No, I simply wrote something else that didn’t require getting permission. It may sound like a staggering concept, but actually it’s not that difficult. Writers do it every fucking day, mate. Novels, novellas, short stories, plays, poems, songs and fucking all-out musical spectacular spectaculars. It’s not fucking hard to do your “new creative works” without getting permission because requirements to give credit, cash or control to the original creator hardly fucking restrict you if you are the original creator. Do I give permission to myself to use this line of this song I’ve just made up, in this novel I’m writing? Hmm, let me think about it and get back to me. See, as far as the law is concerned with respect to these privileges, if you create something original then you’re its original creator. In fact, your work doesn’t even have to be wildly different to be considered your original creation by dint of the fact that you fucking created it. You want a surrogate song to replace “Run, Rabbit, Run”? Well, you can even model yours so closely on that song that the reference is obvious — the same rhythm, the same basic sense in the lyrics, (hey little bunny rabbit, you better scoot toot-sweet, cause the farmers on his way with his gun,) and so on. Plagiarism is pretty strictly defined. The degree to which one work has to, without permission, copy the specific detail of another — rather than just bear a resemblance born of inspiration and/or shared intent — in order to constitute a breach of copyright, is pretty strictly defined. And anything which doesn’t fit that definition… that’s original.

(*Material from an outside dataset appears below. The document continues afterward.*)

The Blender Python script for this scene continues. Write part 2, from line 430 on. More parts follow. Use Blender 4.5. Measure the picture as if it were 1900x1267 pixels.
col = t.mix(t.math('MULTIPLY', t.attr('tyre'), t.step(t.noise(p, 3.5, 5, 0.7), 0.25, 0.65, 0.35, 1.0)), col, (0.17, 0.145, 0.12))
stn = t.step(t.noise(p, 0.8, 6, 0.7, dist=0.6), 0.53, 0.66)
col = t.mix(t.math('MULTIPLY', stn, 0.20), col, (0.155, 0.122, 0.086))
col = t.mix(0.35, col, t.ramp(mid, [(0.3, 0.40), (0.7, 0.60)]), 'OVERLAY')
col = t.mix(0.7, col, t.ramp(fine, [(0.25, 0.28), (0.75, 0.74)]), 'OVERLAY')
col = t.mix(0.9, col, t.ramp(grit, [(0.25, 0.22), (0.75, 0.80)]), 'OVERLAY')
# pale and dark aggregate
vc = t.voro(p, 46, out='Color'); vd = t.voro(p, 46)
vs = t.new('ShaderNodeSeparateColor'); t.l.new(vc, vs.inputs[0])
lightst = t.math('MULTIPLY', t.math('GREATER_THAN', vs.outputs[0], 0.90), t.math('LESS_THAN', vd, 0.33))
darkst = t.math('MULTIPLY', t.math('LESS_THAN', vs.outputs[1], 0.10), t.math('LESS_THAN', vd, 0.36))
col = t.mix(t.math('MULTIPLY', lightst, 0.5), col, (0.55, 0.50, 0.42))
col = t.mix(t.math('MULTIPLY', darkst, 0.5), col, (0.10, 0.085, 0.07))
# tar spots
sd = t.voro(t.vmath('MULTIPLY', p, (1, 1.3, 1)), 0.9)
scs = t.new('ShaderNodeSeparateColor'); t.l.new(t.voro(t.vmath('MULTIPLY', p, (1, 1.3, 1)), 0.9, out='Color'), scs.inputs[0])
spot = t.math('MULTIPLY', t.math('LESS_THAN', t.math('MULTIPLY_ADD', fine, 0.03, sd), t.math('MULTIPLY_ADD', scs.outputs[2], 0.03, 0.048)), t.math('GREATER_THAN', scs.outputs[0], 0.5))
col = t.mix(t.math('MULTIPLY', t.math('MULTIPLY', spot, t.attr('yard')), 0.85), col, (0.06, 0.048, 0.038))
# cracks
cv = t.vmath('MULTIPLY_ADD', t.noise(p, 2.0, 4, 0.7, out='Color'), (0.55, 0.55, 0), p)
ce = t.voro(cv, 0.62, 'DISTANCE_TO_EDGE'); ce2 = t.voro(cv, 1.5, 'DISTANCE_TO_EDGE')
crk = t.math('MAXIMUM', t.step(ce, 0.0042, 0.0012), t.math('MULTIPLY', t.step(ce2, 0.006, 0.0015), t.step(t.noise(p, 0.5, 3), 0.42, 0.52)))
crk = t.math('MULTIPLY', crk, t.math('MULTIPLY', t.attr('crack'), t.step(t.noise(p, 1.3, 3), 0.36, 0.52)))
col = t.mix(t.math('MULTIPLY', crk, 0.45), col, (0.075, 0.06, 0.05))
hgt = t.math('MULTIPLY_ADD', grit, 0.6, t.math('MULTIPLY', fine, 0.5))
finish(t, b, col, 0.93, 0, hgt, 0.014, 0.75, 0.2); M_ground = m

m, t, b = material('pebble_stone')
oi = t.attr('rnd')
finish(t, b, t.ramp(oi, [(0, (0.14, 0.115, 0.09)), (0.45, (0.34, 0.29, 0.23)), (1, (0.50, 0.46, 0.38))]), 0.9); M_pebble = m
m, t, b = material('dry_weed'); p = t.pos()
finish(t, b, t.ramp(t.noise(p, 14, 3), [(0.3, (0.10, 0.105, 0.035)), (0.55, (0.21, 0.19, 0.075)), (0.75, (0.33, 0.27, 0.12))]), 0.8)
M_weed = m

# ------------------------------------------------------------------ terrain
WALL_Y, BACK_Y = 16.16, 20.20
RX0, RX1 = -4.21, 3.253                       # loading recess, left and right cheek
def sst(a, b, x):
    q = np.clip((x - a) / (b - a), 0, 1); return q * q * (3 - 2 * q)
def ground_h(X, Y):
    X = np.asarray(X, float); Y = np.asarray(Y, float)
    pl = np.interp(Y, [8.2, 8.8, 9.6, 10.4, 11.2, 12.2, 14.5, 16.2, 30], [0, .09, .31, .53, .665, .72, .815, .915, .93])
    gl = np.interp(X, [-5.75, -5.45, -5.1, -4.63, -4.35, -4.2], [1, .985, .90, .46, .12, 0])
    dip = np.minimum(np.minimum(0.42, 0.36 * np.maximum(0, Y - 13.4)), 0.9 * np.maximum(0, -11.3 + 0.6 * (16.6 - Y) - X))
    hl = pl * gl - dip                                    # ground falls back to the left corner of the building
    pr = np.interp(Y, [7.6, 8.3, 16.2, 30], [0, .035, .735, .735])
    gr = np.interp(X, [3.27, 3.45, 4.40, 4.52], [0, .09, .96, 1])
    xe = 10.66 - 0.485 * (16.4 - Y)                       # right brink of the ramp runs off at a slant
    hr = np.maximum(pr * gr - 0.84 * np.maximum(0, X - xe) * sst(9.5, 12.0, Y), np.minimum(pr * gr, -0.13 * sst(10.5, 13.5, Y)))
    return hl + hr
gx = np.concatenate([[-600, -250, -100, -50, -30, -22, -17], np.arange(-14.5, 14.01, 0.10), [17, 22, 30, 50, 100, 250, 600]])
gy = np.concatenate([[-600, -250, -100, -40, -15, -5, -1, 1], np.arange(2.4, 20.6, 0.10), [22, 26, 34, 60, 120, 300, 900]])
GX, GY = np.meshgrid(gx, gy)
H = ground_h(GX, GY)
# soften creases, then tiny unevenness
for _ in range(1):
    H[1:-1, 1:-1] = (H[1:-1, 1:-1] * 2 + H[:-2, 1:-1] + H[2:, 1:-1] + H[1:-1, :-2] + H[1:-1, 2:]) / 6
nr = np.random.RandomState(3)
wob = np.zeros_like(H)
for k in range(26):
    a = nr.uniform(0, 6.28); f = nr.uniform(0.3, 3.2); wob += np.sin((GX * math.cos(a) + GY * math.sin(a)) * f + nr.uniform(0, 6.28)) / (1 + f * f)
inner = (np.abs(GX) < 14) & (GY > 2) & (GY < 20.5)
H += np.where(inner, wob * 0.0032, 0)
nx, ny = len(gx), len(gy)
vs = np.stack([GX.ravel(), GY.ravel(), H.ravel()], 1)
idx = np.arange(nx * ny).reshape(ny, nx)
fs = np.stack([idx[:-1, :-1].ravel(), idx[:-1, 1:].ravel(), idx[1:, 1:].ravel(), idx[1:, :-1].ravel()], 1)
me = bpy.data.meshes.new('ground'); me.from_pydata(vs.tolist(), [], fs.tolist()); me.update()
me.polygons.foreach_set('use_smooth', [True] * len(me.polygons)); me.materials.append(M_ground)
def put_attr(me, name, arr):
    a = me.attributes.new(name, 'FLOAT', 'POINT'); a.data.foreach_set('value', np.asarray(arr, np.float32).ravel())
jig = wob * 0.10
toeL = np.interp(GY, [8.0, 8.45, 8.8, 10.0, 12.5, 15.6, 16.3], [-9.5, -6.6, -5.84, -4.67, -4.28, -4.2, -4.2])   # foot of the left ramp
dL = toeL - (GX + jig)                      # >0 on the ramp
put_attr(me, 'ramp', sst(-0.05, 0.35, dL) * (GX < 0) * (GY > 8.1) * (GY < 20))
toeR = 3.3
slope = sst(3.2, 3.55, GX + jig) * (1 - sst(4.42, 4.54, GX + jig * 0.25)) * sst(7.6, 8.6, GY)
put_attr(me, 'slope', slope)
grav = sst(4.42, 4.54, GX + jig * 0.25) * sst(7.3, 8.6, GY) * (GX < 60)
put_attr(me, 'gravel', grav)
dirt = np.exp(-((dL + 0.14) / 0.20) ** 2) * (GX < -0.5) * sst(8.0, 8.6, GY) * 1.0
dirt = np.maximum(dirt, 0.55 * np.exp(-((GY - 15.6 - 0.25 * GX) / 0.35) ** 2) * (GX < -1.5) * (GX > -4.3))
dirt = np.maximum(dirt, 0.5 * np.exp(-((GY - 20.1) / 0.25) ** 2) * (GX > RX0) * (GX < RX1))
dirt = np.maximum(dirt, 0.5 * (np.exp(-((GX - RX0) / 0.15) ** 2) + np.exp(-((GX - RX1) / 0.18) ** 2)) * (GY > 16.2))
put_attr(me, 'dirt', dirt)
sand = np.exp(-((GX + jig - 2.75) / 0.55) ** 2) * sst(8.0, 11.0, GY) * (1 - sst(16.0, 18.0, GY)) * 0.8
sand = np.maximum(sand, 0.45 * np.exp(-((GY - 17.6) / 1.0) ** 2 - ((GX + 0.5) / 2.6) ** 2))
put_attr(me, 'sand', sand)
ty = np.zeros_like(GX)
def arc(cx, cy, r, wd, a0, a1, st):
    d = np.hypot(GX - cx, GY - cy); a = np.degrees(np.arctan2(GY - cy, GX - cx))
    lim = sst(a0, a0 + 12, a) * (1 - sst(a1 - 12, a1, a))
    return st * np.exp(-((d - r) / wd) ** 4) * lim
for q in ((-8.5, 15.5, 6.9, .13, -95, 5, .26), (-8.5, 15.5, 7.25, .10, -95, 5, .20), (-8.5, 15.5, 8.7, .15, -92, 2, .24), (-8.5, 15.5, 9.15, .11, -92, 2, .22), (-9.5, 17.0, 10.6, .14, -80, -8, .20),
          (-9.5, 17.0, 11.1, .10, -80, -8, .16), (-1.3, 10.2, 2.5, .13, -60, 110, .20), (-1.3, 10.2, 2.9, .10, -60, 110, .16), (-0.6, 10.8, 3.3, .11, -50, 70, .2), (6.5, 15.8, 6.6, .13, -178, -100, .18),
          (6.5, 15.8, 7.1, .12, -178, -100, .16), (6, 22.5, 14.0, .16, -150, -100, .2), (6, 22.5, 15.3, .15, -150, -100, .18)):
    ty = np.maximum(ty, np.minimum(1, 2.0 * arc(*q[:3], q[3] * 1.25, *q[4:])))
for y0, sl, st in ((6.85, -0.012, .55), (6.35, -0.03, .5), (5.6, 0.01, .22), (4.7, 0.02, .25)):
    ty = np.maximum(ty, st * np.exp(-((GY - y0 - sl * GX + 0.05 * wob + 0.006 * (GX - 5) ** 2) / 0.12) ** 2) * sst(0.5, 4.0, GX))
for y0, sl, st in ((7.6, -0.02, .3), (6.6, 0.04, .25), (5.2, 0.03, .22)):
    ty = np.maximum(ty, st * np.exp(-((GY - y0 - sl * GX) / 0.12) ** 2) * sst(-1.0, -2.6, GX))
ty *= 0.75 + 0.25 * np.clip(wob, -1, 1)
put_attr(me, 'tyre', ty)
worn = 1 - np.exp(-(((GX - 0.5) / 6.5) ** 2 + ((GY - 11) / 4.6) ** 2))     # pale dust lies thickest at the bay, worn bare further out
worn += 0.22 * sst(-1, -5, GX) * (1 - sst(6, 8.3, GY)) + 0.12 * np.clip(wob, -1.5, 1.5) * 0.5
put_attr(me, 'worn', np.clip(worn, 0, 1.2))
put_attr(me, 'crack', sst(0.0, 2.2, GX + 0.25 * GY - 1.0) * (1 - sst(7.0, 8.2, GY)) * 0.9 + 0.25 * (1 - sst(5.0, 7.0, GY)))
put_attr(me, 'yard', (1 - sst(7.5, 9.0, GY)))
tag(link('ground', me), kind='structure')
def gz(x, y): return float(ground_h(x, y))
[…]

Masneck’s core thesis is a straw man. Hell, it’s a twenty foot tall straw man, on fire, with Edward Woodward trapped inside, shouting, “Oh, Jesus Christ! Oh, Jesus Christ!” Pretending that there is a true original creator who deserves credit, money or control is a problem? Because it means no new creative works could be done without getting permission? This is just patently not how it works. We do accept in law that there’s a true original creator. We do accept that they deserve credit, money and control. We do even have it written into laws that limit one creator’s ability to reuse another’s work without permission. None of this prevents new creative work being done. In fact, it pretty much defines what “new creative work” is in direct contrast to derivative work and gives us carte blanche with the former. Not only that, it doesn’t rule out the latter, just requires us to gain consent in that fraction of the cases where the source work is not in the public domain. Other than that small fraction of works still under copyright, the whole history of literature is open to us, from Glgamesh on. The whole history of art is open to us, from the cave-paintings of Lascaux on. Use this to your heart’s consent, the law tells us. All of this is yours now. It belongs to your generation. We only require, legally speaking, that credit, money or control in the case of living creators or the inheritors of their estate for a set period of time after that creator’s death. We think that’s a just reward for that creator’s contribution to our culture.